En adelante todo sería buscar, leer y más leer en solitario, incluido el hallazgo de la música. Mi fascinación por el arte fue tan absoluta que me apliqué a estudiar por mi cuenta, sin guía y de manera tan aleatoria como posible. Ningún profesor (a) trasmitía pasión por el saber. Una escritora -viva aún- dizque nos enseñaba literatura en el colegio. Era tan sosa que, acreedora de premios años después, me hizo preguntarme el por qué y para qué de los intríngulis de la cultura y sus arbitrarios criterios de selección en el país: se ningunea al que vale y se elogia con desmesura al menos amenazante. Gracias sin embargo al batiburrillo de sensaciones apretadas durante los años de aprendizaje fui asimilando el surrealismo con que nos identificaba el extranjero. Así, de manera natural me fui deslizando hacia a escritura. Gracias a que lo más insólito era parte de los días accedí al mundo de Kafka como quien camina por su barrio.
La etapa universitaria fue un viaje no siempre grato, salvo por los conciertos, el teatro y la Biblioteca Central. Entre acoso de maestros, fervores pro Mao, devociones castristas, promesas de fe estalinistas e invitaciones a las guerrillas y a los levantamientos armados, la experiencia y los lenguajes en corredores y aulas no podían ser más ajenos a las vicisitudes de la vida cotidiana. Encerrada en sí misma, en la UNAM no se diferenciaba entre realidad y ficción; tampoco entre fanatismo y “compromiso social”. Todo allá era cosa de vida o muerte, de revolución o reacción e intolerancia pura. En ámbito tan ideologizado y discriminador, la literatura no solo fue la verdadera liberación, sino maestra insustituible.
Si no creyera en el destino no entendería mi pasado ni el de quienes parecen fruto de la casualidad. Es un misterio que un niño y en especial una niña sin influencias familiares ni escolares pueda romper el cerco del casi analfabetismo que la mayoría exhibe como estigma desde los días coloniales. Pese a los empujones de los “gobiernos de la Revolución”, no sorprenden los resultados del Informe Pisa: la verdad habla por sí misma en todas las clases sociales, en la burocracia y en la mayoría de las profesiones tal vez porque, en los hechos, la medida a alcanzar respecto de la educación ha sido y sigue siendo “lo básico”, a tono con el atraso. El prodigio es que un niño o una niña, aun en el villorrio más apartado, un día abre los ojos y ve; observa y busca, anda solo y, sin importarle las limitaciones de su escuela, atiende a su maestro interior.

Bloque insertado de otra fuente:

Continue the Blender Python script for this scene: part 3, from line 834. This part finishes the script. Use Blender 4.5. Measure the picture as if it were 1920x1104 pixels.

Ignoro si México es más kafquiano que surrealista. Es asombroso que la sociedad se mueva y hasta funcione “a su manera”. La lógica en estas tierras no tiene sentido. Por doquier brinca lo absurdo o lo insólito. Imposible negar que, desde sor Juana, los milagros nos salvan. Hay país por los pequeños y grandes milagros que suceden cuando más aprieta la tormenta. Si no lo creen, piense en el caos del siglo XIX y luego en nuestro peculiar Levantamiento armado. ¿Cómo no iban a ser milagros la Generación del Ateneo, el puñado de instruidos en medio de casi 95% de analfabetismo y después lo demás: un Rulfo, Octavio Paz… Tantas inteligencias que como prodigio consiguen vencer el cerco y surgen de vez en vez. Pienso en esto a propósito del 90 aniversario de Gabriel Zaid y de lo que representan las individualidades. Indudablemente, lo mejor de nuestra cultura se debe a las individualidades. ¿Quién y cómo se atrevería a negarlo?